Just as there are over 300 anti-LGBTQ bills in Republican-run legislatures, there is also a growingly diverse set of portrayals of LGBTQ life on big and small screens. And yet there is still a vanishingly small number of out professional sportsmen playing at the highest levels.

take me out may have been written twenty years ago—when people were already buzzing about the possible comings-out of players in traditionally macho sporting strongholds—but it cleverly eschews the most conventional narratives about LGBTQ people in sport and public life more generally. Unlike the debate at the time, and the debate still today, the closet is barely mentioned, the oppression and responsibility athlete may feel is not the focus either, and nor is coming out.

This play is really about masculinity—its fracture, fragility, and power—played out against the canvas of America’s most loved and mythologized sport.

Instead, playwright Richard Greenberg looks at the effects of a baseball player’s coming out on his teammates in the Empires, who are on their way to the World Series. The coming out has already happened. The usual agonizing has been jettisoned. The gay baseball player is not alone, isolated, bullied, rejected. His path is not one towards empowerment and pride. Greenberg has a different stall to lay out.

The play does raise questions around race and sexuality, even if—like so much in take me out—they are asked at a slight angle. The title of the play takes on many meanings—light and dark—as the play evolves.

It is easy to sell take me out as “the gay baseball play.” Its central character is hot, and doing something admirable and historic. There are handsome bodies, naked and clothed in snug team uniforms. There is a player doing something historic. But this play is really about masculinity—its fracture, fragility, and power—played out against the canvas of America’s most loved and mythologized sport.

Darren Lemming (Jesse Williams) is the star player who has just come out; aloof to the point of rude, and superior to the point of being unattractively arrogant. He deliberately wrongfoots us. Patrick J. Adams as his best friend on the team, Kippy, is really the ideal straight person to have around you at a moment like this—supportive, sweet, supreme defender, and kind. But Darren is adamant that he wants normal service to continue as much as possible; he doesn’t need any helping hand, whatever the homophobia of the locker room which we see minor eruptions of.

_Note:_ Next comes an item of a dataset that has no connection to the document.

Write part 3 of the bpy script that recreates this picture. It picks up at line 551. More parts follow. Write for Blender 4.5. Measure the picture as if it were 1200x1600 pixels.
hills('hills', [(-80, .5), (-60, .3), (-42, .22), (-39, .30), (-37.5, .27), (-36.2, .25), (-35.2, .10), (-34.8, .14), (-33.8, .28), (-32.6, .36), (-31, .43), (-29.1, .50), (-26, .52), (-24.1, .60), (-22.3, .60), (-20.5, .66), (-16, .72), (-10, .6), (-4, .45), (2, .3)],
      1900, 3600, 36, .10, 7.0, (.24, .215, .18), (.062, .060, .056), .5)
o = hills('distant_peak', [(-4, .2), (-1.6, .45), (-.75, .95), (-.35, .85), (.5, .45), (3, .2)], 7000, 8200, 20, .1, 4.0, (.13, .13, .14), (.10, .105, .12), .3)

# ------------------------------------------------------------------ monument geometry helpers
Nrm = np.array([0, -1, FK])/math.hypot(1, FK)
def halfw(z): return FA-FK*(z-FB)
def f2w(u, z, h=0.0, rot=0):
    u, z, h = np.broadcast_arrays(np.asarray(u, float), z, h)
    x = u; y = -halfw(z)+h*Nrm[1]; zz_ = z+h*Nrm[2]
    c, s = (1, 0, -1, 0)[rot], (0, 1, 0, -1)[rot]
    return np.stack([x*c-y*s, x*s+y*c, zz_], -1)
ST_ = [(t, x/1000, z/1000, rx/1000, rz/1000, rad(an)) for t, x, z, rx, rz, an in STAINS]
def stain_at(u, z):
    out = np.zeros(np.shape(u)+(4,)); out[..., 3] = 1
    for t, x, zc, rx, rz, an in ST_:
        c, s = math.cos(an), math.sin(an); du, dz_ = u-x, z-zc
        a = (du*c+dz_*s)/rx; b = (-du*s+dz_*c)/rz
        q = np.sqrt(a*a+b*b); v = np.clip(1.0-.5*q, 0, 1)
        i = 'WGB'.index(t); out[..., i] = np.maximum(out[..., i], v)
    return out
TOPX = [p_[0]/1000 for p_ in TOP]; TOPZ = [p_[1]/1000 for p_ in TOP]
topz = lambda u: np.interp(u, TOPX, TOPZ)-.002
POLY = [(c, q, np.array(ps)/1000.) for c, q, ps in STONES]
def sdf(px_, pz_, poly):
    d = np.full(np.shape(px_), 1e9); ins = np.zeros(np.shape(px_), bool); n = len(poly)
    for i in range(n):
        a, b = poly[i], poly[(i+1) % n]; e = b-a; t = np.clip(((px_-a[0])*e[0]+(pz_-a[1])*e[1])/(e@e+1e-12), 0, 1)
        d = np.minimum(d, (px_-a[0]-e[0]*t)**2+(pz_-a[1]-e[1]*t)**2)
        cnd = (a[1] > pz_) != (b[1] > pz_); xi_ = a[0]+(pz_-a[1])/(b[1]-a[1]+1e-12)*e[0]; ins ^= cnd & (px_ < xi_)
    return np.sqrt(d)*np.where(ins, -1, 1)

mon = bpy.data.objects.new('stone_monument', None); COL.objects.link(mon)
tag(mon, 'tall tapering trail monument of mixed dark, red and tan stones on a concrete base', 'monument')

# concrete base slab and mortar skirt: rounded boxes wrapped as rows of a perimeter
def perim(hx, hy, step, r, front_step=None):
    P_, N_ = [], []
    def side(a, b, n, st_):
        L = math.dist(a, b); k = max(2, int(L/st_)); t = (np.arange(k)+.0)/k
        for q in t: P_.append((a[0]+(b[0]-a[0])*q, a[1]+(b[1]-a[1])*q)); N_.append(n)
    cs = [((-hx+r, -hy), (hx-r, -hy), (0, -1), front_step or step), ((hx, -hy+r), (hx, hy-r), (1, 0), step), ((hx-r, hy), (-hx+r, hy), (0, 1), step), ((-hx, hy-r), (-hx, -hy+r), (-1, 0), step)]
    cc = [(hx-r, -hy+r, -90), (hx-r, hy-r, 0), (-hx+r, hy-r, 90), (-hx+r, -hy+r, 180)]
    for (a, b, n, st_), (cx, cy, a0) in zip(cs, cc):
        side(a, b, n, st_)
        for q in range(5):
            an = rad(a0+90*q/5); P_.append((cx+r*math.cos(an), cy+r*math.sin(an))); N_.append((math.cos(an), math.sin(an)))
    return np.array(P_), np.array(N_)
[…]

Usually, we are programmed to support the gay hero in this context; applaud their bravery, and be ennobled by the lesson they may teach us. But Darren doesn’t want that. Kippy says Darren being biracial made him an even more accessible symbol of a dream. Yet Darren wants his team, us, to fear him, be intimidated by him, worship him as the god he is—beyond race and sexuality, beyond any categories.

He uses “f*****” as a locker room jocular insult himself. To suit the awed tones he is spoken about it in, he appears to us as more statue and icon than real human. He is at the heart of the play, and also oddly a spectator. He is talked about and to, and yet is a hero of few words. He also has a deep friendship with a rival player Davey Battle (Brandon J. Dirden), which becomes pivotal as the play continues.

David Rockwell’s design is simple; open space for general scenes, as well as a bucolic backdrop of a baseball diamond, in front of which alternately stands a locker room that becomes the row of showers. Adams is a wonderful narrator; a wisecracker with a heart of gold, and well-read and insightful too. Perhaps there are seers and intellectuals like him on every sports team who are really Pepys as they also wield a bat or throw a ball. Meaningfully present but underwritten are a Japanese player, played by Julian Cihi, and two Spanish-speaking players (Hiram Delgado and Eduardo Ramos).

The first half of the play is a kind of parade of soliloquies and monologues—never tiresome because of Greenberg’s writing, but static, when a play about baseball should have life and drama.

Jesse Williams and Ken Marks in “Take Me Out.”

Joan Marcus

This finally comes via two standout performances. Jesse Tyler Ferguson plays Mason Marzac, Darren’s agent, a gay man who is more stay-at-home than partier, and—in his stuffy shirt and trousers—far from the testosterone-filled, sexy client. He takes great pride in taking Darren’s calls in his apartment block’s corridor when his hot gay neighbors are within listening distance.

Tyler Ferguson sketches both the comedy of a sudden baseball convert, full of newly unearthed sporting zeal, and also the genuine romantic who falls for the game of baseball rather than—in the hands of a lazy writer—the hunk whose money he is looking after . Mason could be played as a camp inadequate, but Ferguson delivers a far richer portrait of a man beholden to the healthiest kind of hero worship. He (and Kippy) vocalizes the mythology of baseball, the symbolic geography of the diamond and a game, and what it means. Mason doesn’t care about sports, indeed has been alienated from them—until now.

Then there is Michael Oberholtzer’s Shane Mungitt, a fantastic pitcher and awful human, whose casual homophobia and racism becomes a secondary cultural prism in the play. How can the Empires claim to support Darren while also figuring out a way to keep Shane on the team? Oberholtzer, right from the beginning, seems a lot more than the dumb hick his teammates believe him to be. Malign intent hides behind the aww-shucks deflections he deploys, and you know—triggered whenever he says anything—that violence is only a twitch away.

When Shane truly explodes—after a sequence of events leads to a tragic death—we see his viciousness and his ignorance at their most terrifying and vivid

The second shower scene brings his and Darren’s manhoods—in their most literal and symbolic senses—together right in front of us. Here again, the play reverses expectations of what a confrontation between gay man and bigot will be about. Its consequences are even more stranger, and yet believable.

Greenberg, as Kippy’s narration has made clear to this point throughout, is more interested in asking what lies within rather than batting averages. And so, in his most powerful speeches, Kippy asks Shane about his bigotry, about what the hell is wrong with him.

Again, to Greenberg’s credit, there are no Damascene conversions swathed in rainbow flags following the interrogation. Indeed, when Shane truly explodes—after a sequence of events leads to a tragic death—we see his viciousness and his ignorance at their most terrifying and vivid; and Oberholtzer deserves awards nominations for his furiously executed combustion of the ugliest of a person right before our eyes. The heart of bigotry, Greenberg shows, is a mixture of terrible things, maybe none of which can be disinfected and made right.

What Shane embodies is before us in the many and varied current attacks on the LGBTQ community, and trans youth in particular. It may even explain the paucity of out sports-people 20-plus years after take me out‘s debut. Yet finally, take me out also offers a vision of inclusion, of both finding a place, finding friendship, and finding a home. It comes with costs, but it’s there—a genuinely unexpected field of dreams.